Defining branchless banking as the delivery of financial services outside conventional bank branches using information and communications technologies and retail agents, he stressed the importance of mobile phones as one of the most effective means of delivering e-payment to the un-banked. He pointed out the fact that 79 million Nigerians had access to a mobile phone compared with 27 million banked Nigerians, arguing that with the right mobile money framework, mobile phones could be used to deliver banking services to more people.
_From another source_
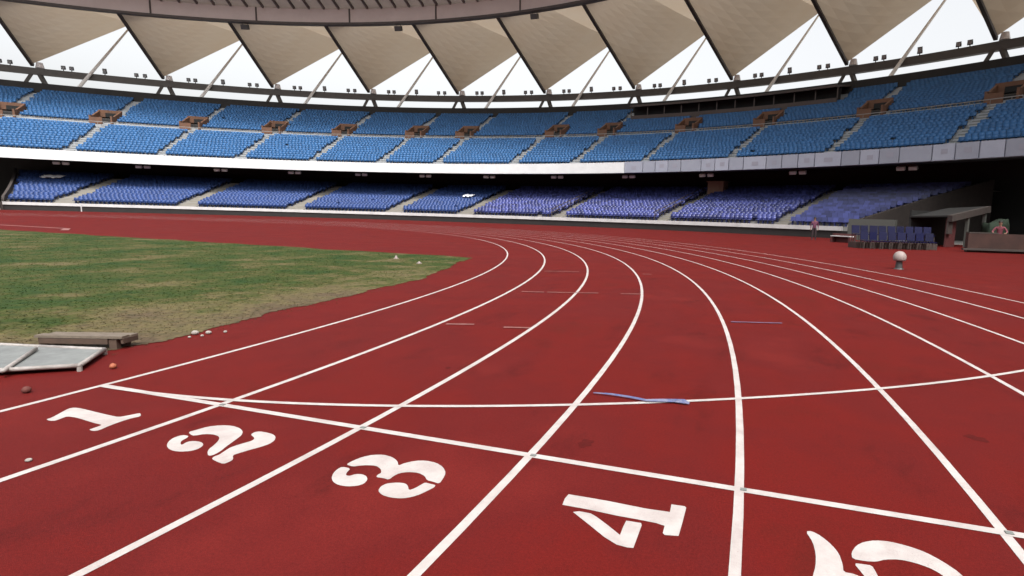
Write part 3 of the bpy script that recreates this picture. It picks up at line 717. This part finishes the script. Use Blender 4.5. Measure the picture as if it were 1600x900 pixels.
# ------------------------------------------------------------------ people
def person(loc, rz, shirt, label, lean=0.0, arms='down'):
    V = {}; E = []
    def add(n, co, r): V[n] = (Vector(co), r)
    add('pelvis', (0, 0, .93), .135); add('waist', (0, -.005+lean*.25, 1.08), .125); add('chest', (0, lean*.6, 1.30), .15); add('neck', (0, lean*.9+.01, 1.48), .06)
    add('headlow', (0, lean, 1.55), .075); add('head', (0, lean-.01, 1.65), .098); add('crown', (0, lean, 1.73), .07)
    E += [('pelvis', 'waist'), ('waist', 'chest'), ('chest', 'neck'), ('neck', 'headlow'), ('headlow', 'head'), ('head', 'crown')]
    for s, sg in (('l', 1), ('r', -1)):
        add('sh'+s, (sg*.19, lean*.7, 1.40), .065)
        if arms == 'down':
            add('el'+s, (sg*.26, lean*.6+.02, 1.13), .047); add('wr'+s, (sg*.27, lean*.6-.05, .90), .033); add('ha'+s, (sg*.265, lean*.6-.07, .80), .032)
        else:
            add('el'+s, (sg*.34, lean*.7-.10, 1.16), .047); add('wr'+s, (sg*.28, lean*.7-.28, 1.07), .033); add('ha'+s, (sg*.22, lean*.7-.35, 1.07), .032)
        add('hip'+s, (sg*.09, 0, .88), .105); add('kn'+s, (sg*.11, -.02, .49), .068); add('an'+s, (sg*.12, .02, .09), .045); add('to'+s, (sg*.14, -.15, .045), .04)
        E += [('chest', 'sh'+s), ('sh'+s, 'el'+s), ('el'+s, 'wr'+s), ('wr'+s, 'ha'+s), ('pelvis', 'hip'+s), ('hip'+s, 'kn'+s), ('kn'+s, 'an'+s), ('an'+s, 'to'+s)]
        for fi, (dx, ln) in enumerate(((-.02, .055), (-.007, .065), (.007, .06), (.02, .05))):     # fingers and thumb
            h = V['ha'+s][0]; w = V['wr'+s][0]; dd = (h-w).normalized()
            add('f%d%s' % (fi, s), h+dd*ln+Vector((0, dx, 0)), .009); E.append(('ha'+s, 'f%d%s' % (fi, s)))
        add('th'+s, V['wr'+s][0]*.5+V['ha'+s][0]*.5+Vector((-sg*.02, -.05, -.02)), .010); E.append(('wr'+s, 'th'+s))
    names = list(V); me = D.meshes.new('person'); me.from_pydata([V[n][0] for n in names], [(names.index(a), names.index(b)) for a, b in E], [])
    o = D.objects.new('person', me); C.objects.link(o)
    sk = o.modifiers.new('skin', 'SKIN'); o.modifiers.new('sub', 'SUBSURF').levels = 2
    o.modifiers['sub'].render_levels = 2
    for n, vv in zip(names, me.skin_vertices[0].data): vv.radius = (V[n][1], V[n][1]); vv.use_root = (n == 'pelvis')
    dg = bpy.context.evaluated_depsgraph_get(); dg.update(); m2 = D.meshes.new_from_object(o.evaluated_get(dg)); o.modifiers.clear(); o.data = m2
    m2.materials.clear()
    for k in ('skin', shirt, 'trouser', 'shoe', 'hair'): m2.materials.append(MT[k])
    for p in m2.polygons:
        c = p.center; p.use_smooth = True
        hand = abs(c.x) > .2 and (c.z < .93 if arms == 'down' else (c.y < lean*.7-.22))
        if c.z > 1.66 or (c.z > 1.52 and c.y > lean+.03): p.material_index = 4
        elif c.z > 1.46 or (hand and c.z > .6): p.material_index = 0
        elif c.z > .96: p.material_index = 1
        elif c.z > .10: p.material_index = 2
        else: p.material_index = 3
    o.location = loc; o.rotation_euler = (0, 0, rz); tag(o, label, 'person')
    bm = bmesh.new(); bmesh.ops.create_uvsphere(bm, u_segments=12, v_segments=8, radius=.112, matrix=Matrix.Translation((0, lean+.015, 1.70)) @ Matrix.Diagonal((1, 1.08, .85, 1)))
    for v_ in list(bm.verts):
        if v_.co.y < lean-.06 and v_.co.z < 1.70: v_.co.y = lean-.06
    h = obj('hair', bm, 'hair', smooth=True); h.parent = o
    bm = bmesh.new(); tube(bm, (0, lean-.10, 1.655), (0, lean-.135, 1.635), .014, .018, n=6); h = obj('nose', bm, 'skin'); h.parent = o
    bm = bmesh.new()
    for sg in (-1, 1): bmesh.ops.create_uvsphere(bm, u_segments=8, v_segments=6, radius=.013, matrix=Matrix.Translation((sg*.035, lean-.10, 1.665)))
    h = obj('eyes', bm, 'dark'); h.parent = o
    return o
p1 = ground(1271, 375.5); person(p1, face_cam(p1), 'shirt_m', 'person in dark maroon clothes standing in front of the pale parapet')
p2 = w0+wd*(1.95)+wn*.85
p2 = Vector((p2.x, p2.y, -.0)); person(p2, face_cam(p2), 'shirt_p', 'person in a rose shirt leaning on the low wall at right', lean=-.12, arms='lean')

# ------------------------------------------------------------------ left foreground things
# grey sheet in a white pipe frame lying on the track edge
zc = .05
q = [ground(-330, 606, zc), ground(-60, 582, zc), ground(124, 571, zc), ground(163, 546, zc), ground(62, 541.5, zc), ground(-130, 532, zc), ground(-420, 548, zc)]
lp = tag(D.objects.new('framed_panel', None), 'grey sheet in a white pipe frame lying at the edge of the track', 'panel'); C.objects.link(lp); lp.location = ground(60, 560)
bm = bmesh.new()
grid = []
poly = [p for p in q]
f = bm.faces.new([bm.verts.new(p) for p in poly]); r_ = bmesh.ops.extrude_face_region(bm, geom=[f])
for v_ in r_['geom']:
    if isinstance(v_, bmesh.types.BMVert): v_.co.z -= .02
obj('sheet', bm, 'mesh', lp)
bm = bmesh.new()
for i in range(len(q)):
    a, b = q[i], q[(i+1) % len(q)]; tube(bm, a, b, .019, n=10)
    bmesh.ops.create_uvsphere(bm, u_segments=10, v_segments=6, radius=.0195, matrix=Matrix.Translation(a))
obj('frame', bm, 'pipe', lp, smooth=True)
bm = bmesh.new(); tube(bm, ground(56, 545, zc+.02), ground(4, 580, zc+.012), .017, n=10); obj('cross_bar', bm, 'pipe', lp, smooth=True)
for x_, y_ in ((124, 571), (163, 546), (-60, 582)):
    g_ = ground(x_, y_, zc); bm = bmesh.new(); tube(bm, (g_.x, g_.y, 0), (g_.x, g_.y, zc-.01), .02, n=8); obj('foot', bm, 'pipe', lp)
# low timber bench behind it
b0, b1 = ground(58, 545), ground(188, 547)
tl = empty('timber_bench', b0, 'low weathered timber bench behind the framed panel by the turf', 'bench')
ux = (b1-b0).normalized(); un_ = Vector((-ux.y, ux.x, 0)); Lb = (b1-b0).length; rzb = math.atan2(ux.y, ux.x)
def bp(a, b, z): return Vector((b0.x, b0.y, 0))+ux*a+un_*b+Vector((0, 0, z))
bm = bmesh.new()
for i in range(2):
    bm = bmesh.new(); box(bm, bp(Lb*.5+.02*i, .05+.105*i, .122-.006*i), (Lb+.04-.03*i, .095, .024), rz=rzb+.014*i)
    bmesh.ops.bevel(bm, geom=bm.edges[:], offset=.004, segments=1); obj('top_board', bm, 'wood', tl)
bm = bmesh.new(); box(bm, bp(Lb*.44, .012, .08), (Lb*.82, .022, .05), rz=rzb); obj('front_board', bm, 'wooddark', tl)
bm = bmesh.new(); box(bm, bp(Lb+.012, .11, .085), (.024, .19, .05), rz=rzb); obj('end_board', bm, 'wooddark', tl)
for a in (.05, .90):
    for b in (.04, .17):
        bm = bmesh.new(); box(bm, bp(Lb*a, b, .0535), (.07, .05, .107), rz=rzb); obj('leg', bm, 'wooddark', tl)
# small litter
def blob(loc, r, m, name, label, cat, sq=.9, group=None):
    bm = bmesh.new(); bmesh.ops.create_icosphere(bm, subdivisions=2, radius=r)
    for v_ in bm.verts: v_.co = Vector((v_.co.x*rng.uniform(.93, 1.07), v_.co.y*rng.uniform(.93, 1.07), v_.co.z*sq*rng.uniform(.93, 1.07)))
    o = obj(name, bm, m, smooth=True); o.location = (loc.x, loc.y, r*sq*.92); return tag(o, label, cat, group)
blob(ground(177, 576), .027, 'orange', 'foam_ball', 'small orange ball on the track beyond the framed panel', 'ball', .95)
blob(ground(42, 614), .028, 'dullred', 'foam_ball', 'small dull red ball on the track at the left edge', 'ball', .95)
blob(ground(45, 721), .016, 'stone', 'pebble', 'tiny pale pebble on the track near the number 1', 'pebble', .6)
for i, (x_, y_, r_) in enumerate(((305, 523, .036), (326, 522, .03), (316, 526, .018), (296, 528, .016), (352, 520, .02))):
    blob(ground(x_, y_), r_, 'stone', 'pale_stone', 'pale stone lying where the turf meets the track', 'stone', .7, 'pale stones at the turf edge')
for x_, y_, lb in ((619, 404.5, 'taller white marker cone at the far tip of the turf'), (655, 412, 'flatter white marker cone at the far tip of the turf')):
    g_ = ground(x_, y_); h_ = .10 if x_ == 619 else .06
    bm = bmesh.new(); tube(bm, (0, 0, .02), (0, 0, h_), .05, .02, n=12); tube(bm, (0, 0, 0), (0, 0, .02), .075, .075, n=12)
    o = obj('marker_cone', bm, 'hood'); o.location = g_; tag(o, lb, 'cone')
# blue and white ribbon dropped on the curved line
pts = [ground(927, 616.5), ground(955, 619.5), ground(985, 624), ground(1010, 629), ground(1038, 630), ground(1052, 629), ground(1068, 632), ground(1077, 634)]
wd_ = [.006, .009, .011, .012, .016, .03, .024, .008]
bm = bmesh.new(); prev = None
for i, (p, w_) in enumerate(zip(pts, wd_)):
    t = (pts[min(i+1, 7)]-pts[max(i-1, 0)]).normalized(); n_ = Vector((-t.y, t.x, 0)); tw = .9*math.sin(i*1.9)
    a = p+n_*w_*math.cos(tw); b = p-n_*w_*math.cos(tw); z0 = .018; a.z = z0+abs(w_*math.sin(tw))*1.2; b.z = z0
    cur4 = [bm.verts.new(a), bm.verts.new(b), bm.verts.new(b-Vector((0, 0, .004))), bm.verts.new(a-Vector((0, 0, .004)))]
    if prev:
        for k in range(4): bm.faces.new((prev[k], prev[(k+1) % 4], cur4[(k+1) % 4], cur4[k]))
    else: bm.faces.new(cur4)
    prev = cur4
bm.faces.new(prev[::-1])
tag(obj('ribbon', bm, 'blue'), 'crumpled blue and white ribbon lying on the curved white line', 'ribbon')
# concrete corner wall, sunlight put into its peach colour, at the far left end and a small white post
pc = P(127.9, -1.5, 0)
bm = bmesh.new(); box(bm, (0, 0, 1.3), (4.6, 3, 2.6)); box(bm, (0, 0, 2.66), (4.9, 3.3, .12)); box(bm, (.9, -1.51, 1.0), (1.0, .04, 2.0))
o = obj('sunlit_corner_wall', bm, 'peach'); nn = P(128, 1)-P(128, 0); o.location = pc; o.rotation_euler = (0, 0, math.atan2(nn.y, nn.x)-math.pi/2)
tag(o, 'concrete corner wall with sunlit peach colouring at the far left end of the lower stand', 'hut')
g_ = P(121.2, -1.2, 0); bm = bmesh.new(); tube(bm, (0, 0, 0), (0, 0, .9), .06, n=8); box(bm, (0, 0, .95), (.45, .08, .28)); o = obj('sign_post', bm, 'rail'); o.location = g_
o.rotation_euler = (0, 0, face_cam(g_)); tag(o, 'small white sign on a post in front of the far left parapet', 'sign')

# ------------------------------------------------------------------ light
SUN_EL, SUN_AZ = 54, 306          # height of the sun; its azimuth in degrees anticlockwise from +x
w = D.worlds.new('World'); SC.world = w; w.use_nodes = True
nt = w.node_tree; bg = nt.nodes['Background']
sky = nt.nodes.new('ShaderNodeTexSky'); sky.sky_type = 'NISHITA'; sky.sun_disc = False
sun_dir = Vector((math.cos(rad(SUN_EL))*math.cos(rad(SUN_AZ)), math.cos(rad(SUN_EL))*math.sin(rad(SUN_AZ)), math.sin(rad(SUN_EL))))
sky.sun_elevation = rad(SUN_EL); sky.sun_rotation = math.atan2(sun_dir.x, sun_dir.y)
sky.dust_density = 6; sky.air_density = 1.2; sky.ozone_density = 1
hs = nt.nodes.new('ShaderNodeHueSaturation'); hs.inputs['Saturation'].default_value = .12      # cloud cover: hardly any blue left
nt.links.new(sky.outputs[0], hs.inputs['Color']); nt.links.new(hs.outputs[0], bg.inputs['Color'])
bg.inputs['Strength'].default_value = .15
sl = D.lights.new('sun', 'SUN'); sl.energy = 1.15; sl.angle = rad(14); sl.color = (1, .96, .9)
slo = D.objects.new('sun', sl); C.objects.link(slo); slo.rotation_euler = (-sun_dir).to_track_quat('-Z', 'Y').to_euler()
vs = SC.view_settings; vs.view_transform = 'Standard'; vs.look = 'None'; vs.gamma = 1; vs.use_curve_mapping = False; vs.exposure = 1.0
SC.cycles.max_bounces = 8; SC.cycles.diffuse_bounces = 4; SC.cycles.use_denoising = True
The use of mobile phones and retail agents to deliver electronic payment services to the un-banked was demonstrated by Frederik Eijkman, founding director, PEP Intermedius, Kenya.

He said PEP started as a small micro-finance institution in 2004, and today had become a financial supermarket that acts for multiple money transfer services, bill-pay partners, international remittance services, lottery agencies, government payment services among others. “The result is that PEP currently offers a broad spectrum of payment services, making it the ideal transaction destination for both private as business customers,” he said.

He pointed out that the company achieved this through agency banking based on the developmental needs of the under-banked. The PEP currently operates 200 stores in three different formats:

Supermarket consisting of 33 “shop-in-shop” outlets, 17 in Nairobi and 16 in urban area; PEP stores consisting seven stores, four in rural areas and three in urban areas; Franchise agents consisting of 160 stores, 80 percent in rural areas and 20 percent in urban areas.

According to him, as of October 2013, this network of agents deliver 12,000 transactions per day valued at $750,000, with average transaction per size of $65.

To successful operate agency banking, Eijkman said that there was need for a super agent, which will manage other agents, while sound business proposition must be made to the agents, saying most importantly, banks must use existing retail infrastructure, deliver trust through technology, and use existing deployed technology.

His position was reiterated by Duncan Otienno, CEO, Mobikash, Kenya, who averred that “agency banking cannot work if the banks are far from the people.” Speaking on “Creating demand pull for mobile financial services: the Kenya example,” he noted that, “Nigeria is still far behind with agency banking. Giving the country’s population, Nigeria needs about 200,000 agents, and they have to collaborate to break even.”

But there is also the challenge of awareness about electronic payment. According to Emenike Eleonu, who represented the director of Banking and Payment System, CBN, lack of awareness is the biggest challenge to the cashless policy initiative, introduced to encourage use of e-payment.

In his address to the conference, which was delivered by the Akwa Ibom state deputy governor, Valerie Ebe, Akpabio noted that despite the huge advantages offered by e-payment, Nigerians had not yet realised, and were yet to explore the full benefits of the technological advancement in the banking industry.

Consequently, he tasked the conference “to explore the best avenues of ensuring that Nigerians take full benefits of numerous opportunities that e-payment system offer to enhance their mode of transactions.”